DATA FOR THIS TASK »
=-=-=-=-=

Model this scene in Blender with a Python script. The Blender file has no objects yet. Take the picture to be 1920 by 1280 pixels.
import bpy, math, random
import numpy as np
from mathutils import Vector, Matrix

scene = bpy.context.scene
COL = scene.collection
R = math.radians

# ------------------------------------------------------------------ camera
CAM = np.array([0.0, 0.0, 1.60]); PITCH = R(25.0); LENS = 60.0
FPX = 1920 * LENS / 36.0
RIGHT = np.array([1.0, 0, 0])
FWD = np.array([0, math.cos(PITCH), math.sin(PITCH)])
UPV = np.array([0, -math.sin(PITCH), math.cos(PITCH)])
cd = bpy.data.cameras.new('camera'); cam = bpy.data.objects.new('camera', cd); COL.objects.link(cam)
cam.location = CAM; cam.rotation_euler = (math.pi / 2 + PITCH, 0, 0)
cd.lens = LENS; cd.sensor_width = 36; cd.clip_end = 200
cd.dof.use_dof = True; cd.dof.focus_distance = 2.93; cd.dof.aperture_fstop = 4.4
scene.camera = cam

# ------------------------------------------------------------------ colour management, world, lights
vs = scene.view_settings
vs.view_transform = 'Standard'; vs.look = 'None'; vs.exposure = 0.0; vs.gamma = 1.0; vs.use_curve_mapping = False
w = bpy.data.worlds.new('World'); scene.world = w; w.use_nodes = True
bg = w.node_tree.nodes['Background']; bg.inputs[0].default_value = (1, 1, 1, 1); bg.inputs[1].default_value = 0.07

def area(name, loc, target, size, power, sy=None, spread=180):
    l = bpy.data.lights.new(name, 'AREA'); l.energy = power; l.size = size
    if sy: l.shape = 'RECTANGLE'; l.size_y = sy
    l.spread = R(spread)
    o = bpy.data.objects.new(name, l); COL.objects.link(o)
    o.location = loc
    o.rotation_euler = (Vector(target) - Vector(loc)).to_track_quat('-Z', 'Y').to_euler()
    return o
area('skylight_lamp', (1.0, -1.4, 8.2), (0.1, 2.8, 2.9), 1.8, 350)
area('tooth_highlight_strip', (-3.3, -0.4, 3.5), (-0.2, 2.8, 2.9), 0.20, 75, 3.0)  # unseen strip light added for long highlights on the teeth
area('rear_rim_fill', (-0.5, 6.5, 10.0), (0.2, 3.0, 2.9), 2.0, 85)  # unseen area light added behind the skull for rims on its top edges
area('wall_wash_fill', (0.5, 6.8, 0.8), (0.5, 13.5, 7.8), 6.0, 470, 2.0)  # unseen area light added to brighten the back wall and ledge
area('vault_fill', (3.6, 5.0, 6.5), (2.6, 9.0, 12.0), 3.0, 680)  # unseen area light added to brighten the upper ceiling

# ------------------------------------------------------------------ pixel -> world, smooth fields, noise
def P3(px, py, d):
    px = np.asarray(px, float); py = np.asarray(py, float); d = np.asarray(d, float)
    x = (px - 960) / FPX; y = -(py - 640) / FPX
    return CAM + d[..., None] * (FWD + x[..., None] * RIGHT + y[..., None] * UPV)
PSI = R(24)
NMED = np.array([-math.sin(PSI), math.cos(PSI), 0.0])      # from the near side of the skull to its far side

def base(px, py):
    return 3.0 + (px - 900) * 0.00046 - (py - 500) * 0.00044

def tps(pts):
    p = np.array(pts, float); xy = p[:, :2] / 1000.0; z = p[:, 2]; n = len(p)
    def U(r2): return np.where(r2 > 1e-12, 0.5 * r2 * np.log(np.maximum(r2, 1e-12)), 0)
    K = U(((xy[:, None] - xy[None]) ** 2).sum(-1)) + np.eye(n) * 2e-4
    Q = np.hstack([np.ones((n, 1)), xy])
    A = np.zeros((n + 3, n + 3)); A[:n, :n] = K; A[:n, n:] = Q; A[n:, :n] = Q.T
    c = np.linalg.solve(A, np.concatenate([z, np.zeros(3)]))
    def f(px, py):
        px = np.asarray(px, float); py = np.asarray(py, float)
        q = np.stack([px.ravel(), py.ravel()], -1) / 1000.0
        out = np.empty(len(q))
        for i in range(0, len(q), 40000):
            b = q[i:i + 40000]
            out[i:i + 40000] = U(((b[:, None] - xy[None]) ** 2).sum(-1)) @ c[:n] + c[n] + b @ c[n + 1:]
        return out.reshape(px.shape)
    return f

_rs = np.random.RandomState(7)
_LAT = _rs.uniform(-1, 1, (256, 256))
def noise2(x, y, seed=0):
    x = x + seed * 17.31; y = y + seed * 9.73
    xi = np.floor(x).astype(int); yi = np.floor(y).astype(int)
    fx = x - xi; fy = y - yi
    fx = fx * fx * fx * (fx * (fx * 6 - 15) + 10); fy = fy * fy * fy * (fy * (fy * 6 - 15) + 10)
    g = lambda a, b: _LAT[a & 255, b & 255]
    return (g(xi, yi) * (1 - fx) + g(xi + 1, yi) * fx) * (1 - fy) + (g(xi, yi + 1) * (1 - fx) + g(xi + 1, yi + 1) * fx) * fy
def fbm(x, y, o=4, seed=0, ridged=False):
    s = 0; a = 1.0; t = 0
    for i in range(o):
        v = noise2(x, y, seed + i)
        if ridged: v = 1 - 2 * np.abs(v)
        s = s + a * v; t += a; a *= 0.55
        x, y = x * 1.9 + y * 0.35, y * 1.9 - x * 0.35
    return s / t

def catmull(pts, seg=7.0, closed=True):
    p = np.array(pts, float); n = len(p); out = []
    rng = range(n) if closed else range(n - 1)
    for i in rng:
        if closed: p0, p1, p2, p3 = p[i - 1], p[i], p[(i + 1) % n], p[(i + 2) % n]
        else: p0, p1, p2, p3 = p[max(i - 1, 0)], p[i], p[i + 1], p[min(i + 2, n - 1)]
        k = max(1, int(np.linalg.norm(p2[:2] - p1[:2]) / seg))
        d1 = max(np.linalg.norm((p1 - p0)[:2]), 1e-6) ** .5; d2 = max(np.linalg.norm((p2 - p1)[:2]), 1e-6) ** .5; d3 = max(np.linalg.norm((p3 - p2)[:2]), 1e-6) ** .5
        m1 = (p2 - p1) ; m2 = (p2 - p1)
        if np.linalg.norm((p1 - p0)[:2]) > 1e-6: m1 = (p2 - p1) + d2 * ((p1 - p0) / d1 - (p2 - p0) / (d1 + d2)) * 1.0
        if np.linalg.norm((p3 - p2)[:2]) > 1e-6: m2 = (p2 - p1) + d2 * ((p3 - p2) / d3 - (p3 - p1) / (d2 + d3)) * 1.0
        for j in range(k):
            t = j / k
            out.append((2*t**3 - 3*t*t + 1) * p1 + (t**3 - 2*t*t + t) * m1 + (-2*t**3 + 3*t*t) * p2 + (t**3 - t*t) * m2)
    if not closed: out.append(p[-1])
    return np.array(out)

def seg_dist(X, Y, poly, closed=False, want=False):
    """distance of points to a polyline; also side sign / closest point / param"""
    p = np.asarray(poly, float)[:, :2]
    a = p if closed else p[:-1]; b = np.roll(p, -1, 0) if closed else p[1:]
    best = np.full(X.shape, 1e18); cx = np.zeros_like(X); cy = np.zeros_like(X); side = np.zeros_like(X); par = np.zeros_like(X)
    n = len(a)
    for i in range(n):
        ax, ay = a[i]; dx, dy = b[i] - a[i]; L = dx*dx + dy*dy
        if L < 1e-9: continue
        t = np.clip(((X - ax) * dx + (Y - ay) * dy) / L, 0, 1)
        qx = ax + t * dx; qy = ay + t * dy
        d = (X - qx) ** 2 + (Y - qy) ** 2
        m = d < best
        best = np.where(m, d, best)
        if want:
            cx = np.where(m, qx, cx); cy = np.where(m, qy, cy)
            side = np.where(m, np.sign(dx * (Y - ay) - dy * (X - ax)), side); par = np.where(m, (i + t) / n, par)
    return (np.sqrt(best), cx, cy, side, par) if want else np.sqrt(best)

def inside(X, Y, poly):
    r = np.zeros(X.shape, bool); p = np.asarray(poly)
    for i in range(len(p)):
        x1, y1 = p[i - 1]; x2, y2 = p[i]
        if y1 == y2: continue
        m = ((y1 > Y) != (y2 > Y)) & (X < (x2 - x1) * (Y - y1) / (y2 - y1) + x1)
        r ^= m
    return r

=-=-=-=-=

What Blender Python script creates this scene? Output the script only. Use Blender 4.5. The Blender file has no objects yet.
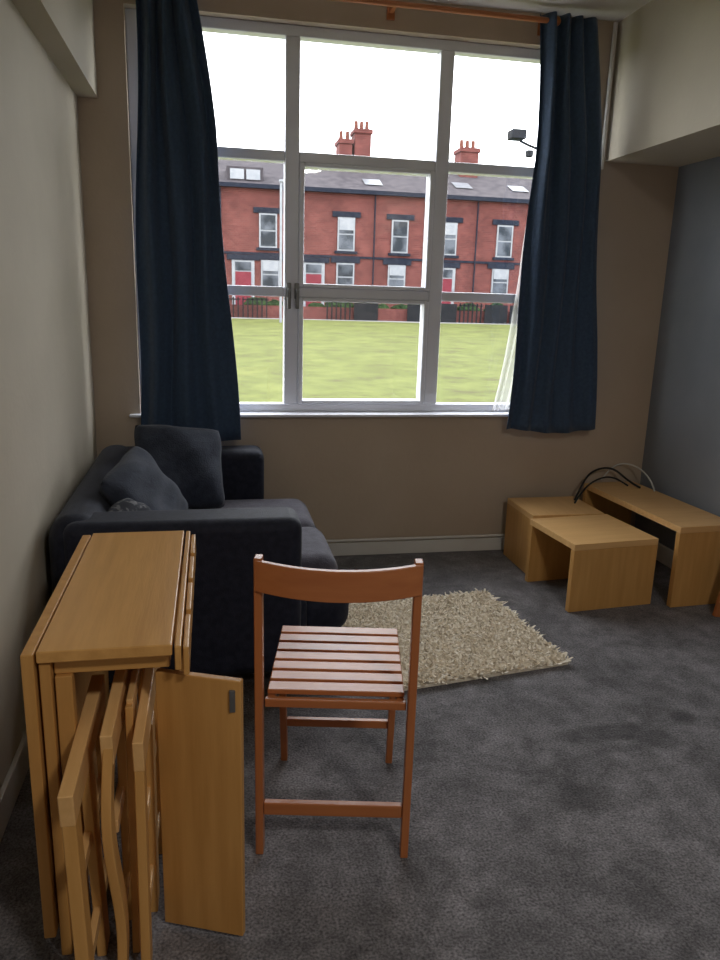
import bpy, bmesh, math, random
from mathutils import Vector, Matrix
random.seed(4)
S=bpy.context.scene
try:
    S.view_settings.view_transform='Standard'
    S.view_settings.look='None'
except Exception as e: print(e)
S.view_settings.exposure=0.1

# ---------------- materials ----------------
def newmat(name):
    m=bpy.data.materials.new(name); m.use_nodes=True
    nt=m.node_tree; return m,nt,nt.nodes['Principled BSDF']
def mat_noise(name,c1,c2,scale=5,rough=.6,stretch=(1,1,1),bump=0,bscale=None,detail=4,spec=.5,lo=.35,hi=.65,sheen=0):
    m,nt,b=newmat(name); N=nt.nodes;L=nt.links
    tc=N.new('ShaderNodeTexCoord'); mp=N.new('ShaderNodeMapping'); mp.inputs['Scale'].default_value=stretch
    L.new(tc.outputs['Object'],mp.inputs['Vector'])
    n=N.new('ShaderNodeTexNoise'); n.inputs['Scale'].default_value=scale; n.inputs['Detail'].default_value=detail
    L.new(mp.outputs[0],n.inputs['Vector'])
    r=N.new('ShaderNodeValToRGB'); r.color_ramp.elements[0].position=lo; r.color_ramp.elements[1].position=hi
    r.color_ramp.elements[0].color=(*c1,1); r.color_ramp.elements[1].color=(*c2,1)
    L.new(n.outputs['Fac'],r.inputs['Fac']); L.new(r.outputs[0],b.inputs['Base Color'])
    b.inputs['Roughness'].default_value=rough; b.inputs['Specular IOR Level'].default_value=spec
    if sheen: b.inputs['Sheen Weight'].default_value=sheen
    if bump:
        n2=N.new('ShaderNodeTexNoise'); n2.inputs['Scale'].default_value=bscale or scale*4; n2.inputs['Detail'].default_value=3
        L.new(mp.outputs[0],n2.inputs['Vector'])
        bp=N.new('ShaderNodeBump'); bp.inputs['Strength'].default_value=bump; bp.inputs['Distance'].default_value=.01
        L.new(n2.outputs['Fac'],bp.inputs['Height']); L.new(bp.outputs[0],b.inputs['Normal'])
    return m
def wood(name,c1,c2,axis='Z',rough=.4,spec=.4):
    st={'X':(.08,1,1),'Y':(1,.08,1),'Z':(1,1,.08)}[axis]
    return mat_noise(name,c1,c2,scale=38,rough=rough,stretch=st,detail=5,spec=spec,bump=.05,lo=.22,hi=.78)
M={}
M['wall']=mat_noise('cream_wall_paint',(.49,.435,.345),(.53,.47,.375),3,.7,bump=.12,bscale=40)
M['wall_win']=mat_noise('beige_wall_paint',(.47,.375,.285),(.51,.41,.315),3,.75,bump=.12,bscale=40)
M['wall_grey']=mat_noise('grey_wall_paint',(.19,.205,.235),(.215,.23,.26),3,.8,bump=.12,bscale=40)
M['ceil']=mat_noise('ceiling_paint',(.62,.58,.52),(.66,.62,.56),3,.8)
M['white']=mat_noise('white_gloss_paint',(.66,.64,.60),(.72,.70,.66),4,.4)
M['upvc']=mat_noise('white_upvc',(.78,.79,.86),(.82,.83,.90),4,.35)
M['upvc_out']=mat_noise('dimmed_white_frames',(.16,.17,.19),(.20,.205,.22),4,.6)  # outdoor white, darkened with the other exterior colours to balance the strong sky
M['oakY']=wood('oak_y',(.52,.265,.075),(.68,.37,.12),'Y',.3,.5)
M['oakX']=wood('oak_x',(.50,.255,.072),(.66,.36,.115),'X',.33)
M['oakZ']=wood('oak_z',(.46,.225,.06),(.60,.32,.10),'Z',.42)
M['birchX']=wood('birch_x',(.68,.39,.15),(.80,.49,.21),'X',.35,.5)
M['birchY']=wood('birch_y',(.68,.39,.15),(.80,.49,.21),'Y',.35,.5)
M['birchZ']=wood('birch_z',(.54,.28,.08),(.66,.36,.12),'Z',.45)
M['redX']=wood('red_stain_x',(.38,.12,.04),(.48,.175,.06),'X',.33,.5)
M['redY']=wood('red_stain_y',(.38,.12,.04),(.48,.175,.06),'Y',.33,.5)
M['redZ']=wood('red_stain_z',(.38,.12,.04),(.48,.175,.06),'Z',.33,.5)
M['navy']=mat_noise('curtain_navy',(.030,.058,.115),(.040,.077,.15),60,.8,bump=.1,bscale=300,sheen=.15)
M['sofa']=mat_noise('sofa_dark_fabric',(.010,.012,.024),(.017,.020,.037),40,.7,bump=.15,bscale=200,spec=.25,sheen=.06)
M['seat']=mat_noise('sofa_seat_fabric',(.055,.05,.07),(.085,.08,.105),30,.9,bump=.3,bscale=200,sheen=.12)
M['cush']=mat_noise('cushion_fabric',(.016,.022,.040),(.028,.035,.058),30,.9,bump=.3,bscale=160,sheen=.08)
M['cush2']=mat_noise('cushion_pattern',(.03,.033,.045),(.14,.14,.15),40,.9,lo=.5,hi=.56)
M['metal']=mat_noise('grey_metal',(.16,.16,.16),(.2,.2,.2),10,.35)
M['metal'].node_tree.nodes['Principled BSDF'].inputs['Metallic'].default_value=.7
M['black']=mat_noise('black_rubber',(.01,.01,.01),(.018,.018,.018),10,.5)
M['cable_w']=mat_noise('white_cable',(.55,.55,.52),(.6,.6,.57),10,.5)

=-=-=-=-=

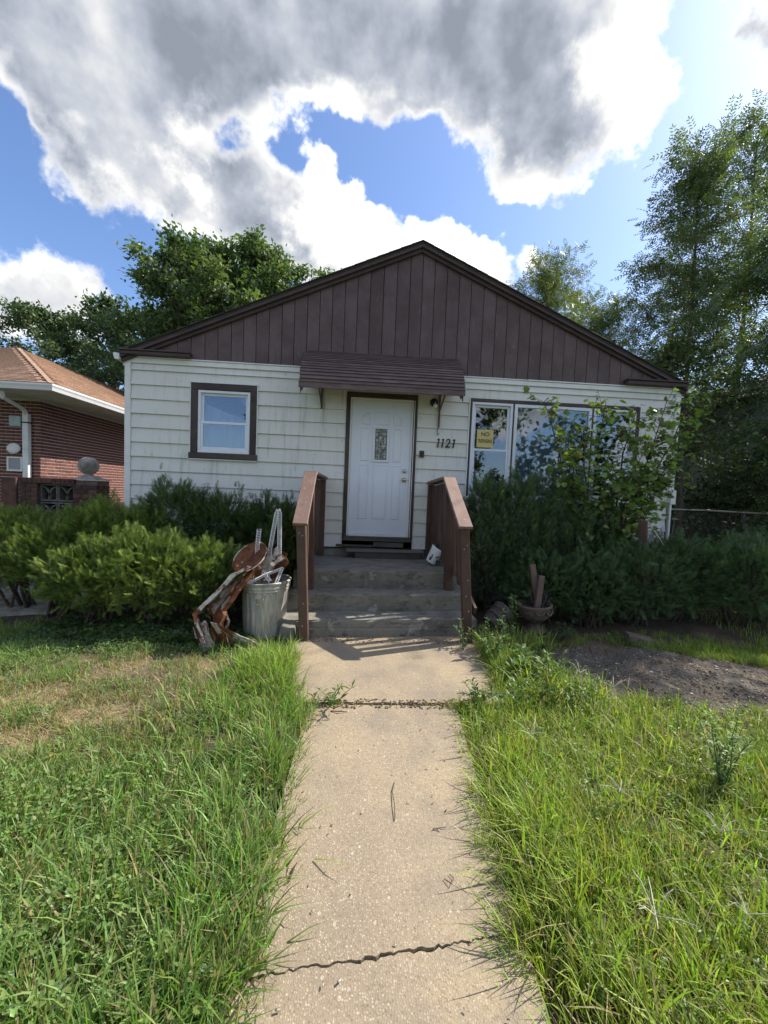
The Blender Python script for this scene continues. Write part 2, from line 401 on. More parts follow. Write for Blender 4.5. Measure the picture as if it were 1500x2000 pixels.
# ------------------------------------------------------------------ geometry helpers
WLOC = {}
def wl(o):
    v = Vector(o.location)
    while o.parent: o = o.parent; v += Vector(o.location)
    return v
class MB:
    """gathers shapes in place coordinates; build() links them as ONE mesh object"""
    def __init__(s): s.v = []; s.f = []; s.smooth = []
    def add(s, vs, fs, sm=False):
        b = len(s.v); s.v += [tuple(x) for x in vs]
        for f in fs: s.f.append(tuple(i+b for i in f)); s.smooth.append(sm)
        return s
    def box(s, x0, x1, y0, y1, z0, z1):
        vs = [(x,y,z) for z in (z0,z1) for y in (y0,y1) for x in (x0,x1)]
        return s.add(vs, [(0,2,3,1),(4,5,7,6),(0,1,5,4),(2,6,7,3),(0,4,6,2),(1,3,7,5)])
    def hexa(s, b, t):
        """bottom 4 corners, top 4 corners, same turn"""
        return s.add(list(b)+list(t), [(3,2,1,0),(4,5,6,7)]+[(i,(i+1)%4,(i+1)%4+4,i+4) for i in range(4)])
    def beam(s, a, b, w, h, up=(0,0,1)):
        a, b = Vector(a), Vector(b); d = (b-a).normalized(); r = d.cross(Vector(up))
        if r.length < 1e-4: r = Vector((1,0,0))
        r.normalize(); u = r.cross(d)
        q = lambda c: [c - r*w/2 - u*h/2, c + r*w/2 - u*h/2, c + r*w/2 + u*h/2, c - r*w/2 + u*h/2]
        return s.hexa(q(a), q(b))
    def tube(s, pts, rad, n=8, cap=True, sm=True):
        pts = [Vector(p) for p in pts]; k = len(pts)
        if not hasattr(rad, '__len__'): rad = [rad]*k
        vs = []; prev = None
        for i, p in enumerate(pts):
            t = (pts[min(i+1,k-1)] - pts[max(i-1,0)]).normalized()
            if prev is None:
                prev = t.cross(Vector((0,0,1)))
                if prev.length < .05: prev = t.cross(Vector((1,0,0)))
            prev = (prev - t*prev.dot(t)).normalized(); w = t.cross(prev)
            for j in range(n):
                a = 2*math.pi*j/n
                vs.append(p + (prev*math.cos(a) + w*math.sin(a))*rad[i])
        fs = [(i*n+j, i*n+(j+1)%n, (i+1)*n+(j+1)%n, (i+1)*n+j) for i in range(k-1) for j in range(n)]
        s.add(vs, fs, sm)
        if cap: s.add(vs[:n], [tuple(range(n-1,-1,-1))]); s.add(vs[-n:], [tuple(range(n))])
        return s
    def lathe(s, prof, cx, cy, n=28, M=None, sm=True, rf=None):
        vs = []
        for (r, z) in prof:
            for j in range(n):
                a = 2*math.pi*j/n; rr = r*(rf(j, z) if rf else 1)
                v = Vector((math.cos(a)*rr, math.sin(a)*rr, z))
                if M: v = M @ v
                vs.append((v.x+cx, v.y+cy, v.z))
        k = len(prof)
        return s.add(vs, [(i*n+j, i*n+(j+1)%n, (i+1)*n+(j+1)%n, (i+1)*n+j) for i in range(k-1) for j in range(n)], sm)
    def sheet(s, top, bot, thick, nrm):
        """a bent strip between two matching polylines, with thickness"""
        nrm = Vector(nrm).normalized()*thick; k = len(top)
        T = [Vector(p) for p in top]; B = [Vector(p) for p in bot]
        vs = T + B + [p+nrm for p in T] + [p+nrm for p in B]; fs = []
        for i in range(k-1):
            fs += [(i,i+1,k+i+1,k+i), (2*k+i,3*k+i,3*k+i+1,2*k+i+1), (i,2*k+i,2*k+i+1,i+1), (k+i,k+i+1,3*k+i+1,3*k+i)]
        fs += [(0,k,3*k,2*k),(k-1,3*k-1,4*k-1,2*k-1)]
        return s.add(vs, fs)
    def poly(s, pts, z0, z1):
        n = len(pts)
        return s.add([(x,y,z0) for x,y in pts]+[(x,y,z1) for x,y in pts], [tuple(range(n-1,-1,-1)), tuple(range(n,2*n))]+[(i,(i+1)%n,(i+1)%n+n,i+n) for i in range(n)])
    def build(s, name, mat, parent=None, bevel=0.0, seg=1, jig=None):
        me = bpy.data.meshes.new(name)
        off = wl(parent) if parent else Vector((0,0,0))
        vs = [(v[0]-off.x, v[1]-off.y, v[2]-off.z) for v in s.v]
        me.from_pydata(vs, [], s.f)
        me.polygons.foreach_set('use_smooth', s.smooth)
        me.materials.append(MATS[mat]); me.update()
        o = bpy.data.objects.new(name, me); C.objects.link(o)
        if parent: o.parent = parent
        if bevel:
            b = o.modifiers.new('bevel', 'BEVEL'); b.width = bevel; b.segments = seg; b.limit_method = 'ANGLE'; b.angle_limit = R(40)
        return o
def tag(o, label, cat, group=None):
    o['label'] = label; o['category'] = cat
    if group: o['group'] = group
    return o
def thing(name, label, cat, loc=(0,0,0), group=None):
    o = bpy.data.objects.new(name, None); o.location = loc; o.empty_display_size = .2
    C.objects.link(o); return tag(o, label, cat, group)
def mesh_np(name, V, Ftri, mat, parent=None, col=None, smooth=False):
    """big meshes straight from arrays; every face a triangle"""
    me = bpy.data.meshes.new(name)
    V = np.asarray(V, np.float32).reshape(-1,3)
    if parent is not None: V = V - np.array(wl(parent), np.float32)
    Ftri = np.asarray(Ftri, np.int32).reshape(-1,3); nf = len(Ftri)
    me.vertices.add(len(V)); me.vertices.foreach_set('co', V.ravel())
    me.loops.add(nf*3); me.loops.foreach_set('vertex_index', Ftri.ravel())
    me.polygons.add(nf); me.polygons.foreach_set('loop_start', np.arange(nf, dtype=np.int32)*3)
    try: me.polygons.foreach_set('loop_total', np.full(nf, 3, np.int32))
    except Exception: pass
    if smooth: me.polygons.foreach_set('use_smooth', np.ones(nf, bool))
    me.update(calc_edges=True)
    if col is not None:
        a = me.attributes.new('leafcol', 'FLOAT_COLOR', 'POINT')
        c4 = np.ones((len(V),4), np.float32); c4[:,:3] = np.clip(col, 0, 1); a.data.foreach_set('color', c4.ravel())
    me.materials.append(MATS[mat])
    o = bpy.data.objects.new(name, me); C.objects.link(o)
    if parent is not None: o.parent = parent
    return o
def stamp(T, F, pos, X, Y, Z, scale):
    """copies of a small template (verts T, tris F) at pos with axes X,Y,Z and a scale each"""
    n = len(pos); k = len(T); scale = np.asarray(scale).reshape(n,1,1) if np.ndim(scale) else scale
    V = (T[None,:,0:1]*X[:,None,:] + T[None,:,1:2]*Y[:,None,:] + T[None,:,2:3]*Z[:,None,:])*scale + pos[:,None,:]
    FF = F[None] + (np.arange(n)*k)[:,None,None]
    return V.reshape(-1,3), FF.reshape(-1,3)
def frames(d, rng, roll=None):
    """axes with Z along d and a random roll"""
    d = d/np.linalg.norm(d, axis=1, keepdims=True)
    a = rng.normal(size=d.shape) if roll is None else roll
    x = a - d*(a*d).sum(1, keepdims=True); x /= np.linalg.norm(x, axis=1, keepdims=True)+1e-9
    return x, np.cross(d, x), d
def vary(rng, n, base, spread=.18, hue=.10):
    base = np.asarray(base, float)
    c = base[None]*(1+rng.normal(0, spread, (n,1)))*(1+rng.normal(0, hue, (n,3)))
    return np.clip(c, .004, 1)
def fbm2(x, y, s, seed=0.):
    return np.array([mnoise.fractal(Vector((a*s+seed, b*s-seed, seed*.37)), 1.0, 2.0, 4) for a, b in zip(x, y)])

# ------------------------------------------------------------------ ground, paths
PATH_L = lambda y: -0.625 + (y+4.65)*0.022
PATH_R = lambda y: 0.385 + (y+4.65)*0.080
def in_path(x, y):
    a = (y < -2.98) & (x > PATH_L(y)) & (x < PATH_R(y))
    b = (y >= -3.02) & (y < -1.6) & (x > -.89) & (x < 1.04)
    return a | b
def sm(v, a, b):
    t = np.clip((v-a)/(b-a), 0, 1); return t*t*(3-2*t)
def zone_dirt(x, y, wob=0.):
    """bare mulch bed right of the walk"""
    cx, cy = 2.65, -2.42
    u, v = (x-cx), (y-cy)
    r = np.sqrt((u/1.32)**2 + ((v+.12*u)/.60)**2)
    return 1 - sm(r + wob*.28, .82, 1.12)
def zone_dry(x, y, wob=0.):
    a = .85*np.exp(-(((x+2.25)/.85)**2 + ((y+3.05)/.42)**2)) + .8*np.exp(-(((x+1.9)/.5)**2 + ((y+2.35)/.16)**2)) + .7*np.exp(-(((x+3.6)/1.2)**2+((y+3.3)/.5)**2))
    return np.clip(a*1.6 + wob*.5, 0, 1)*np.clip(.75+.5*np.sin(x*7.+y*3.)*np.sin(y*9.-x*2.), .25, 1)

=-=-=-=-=

PROBLEM DETAILS » Output exactly the lines of the material above from the one containing "Model this scene" up to and including the one containing "bg = w.node_tree.nodes['Background'];".

OUTPUT FOR THIS EXERCISE »
Model this scene in Blender with a Python script. The Blender file has no objects yet. Take the picture to be 1920 by 1280 pixels.
import bpy, math, random
import numpy as np
from mathutils import Vector, Matrix

scene = bpy.context.scene
COL = scene.collection
R = math.radians

# ------------------------------------------------------------------ camera
CAM = np.array([0.0, 0.0, 1.60]); PITCH = R(25.0); LENS = 60.0
FPX = 1920 * LENS / 36.0
RIGHT = np.array([1.0, 0, 0])
FWD = np.array([0, math.cos(PITCH), math.sin(PITCH)])
UPV = np.array([0, -math.sin(PITCH), math.cos(PITCH)])
cd = bpy.data.cameras.new('camera'); cam = bpy.data.objects.new('camera', cd); COL.objects.link(cam)
cam.location = CAM; cam.rotation_euler = (math.pi / 2 + PITCH, 0, 0)
cd.lens = LENS; cd.sensor_width = 36; cd.clip_end = 200
cd.dof.use_dof = True; cd.dof.focus_distance = 2.93; cd.dof.aperture_fstop = 4.4
scene.camera = cam

# ------------------------------------------------------------------ colour management, world, lights
vs = scene.view_settings
vs.view_transform = 'Standard'; vs.look = 'None'; vs.exposure = 0.0; vs.gamma = 1.0; vs.use_curve_mapping = False
w = bpy.data.worlds.new('World'); scene.world = w; w.use_nodes = True
bg = w.node_tree.nodes['Background']; bg.inputs[0].default_value = (1, 1, 1, 1); bg.inputs[1].default_value = 0.07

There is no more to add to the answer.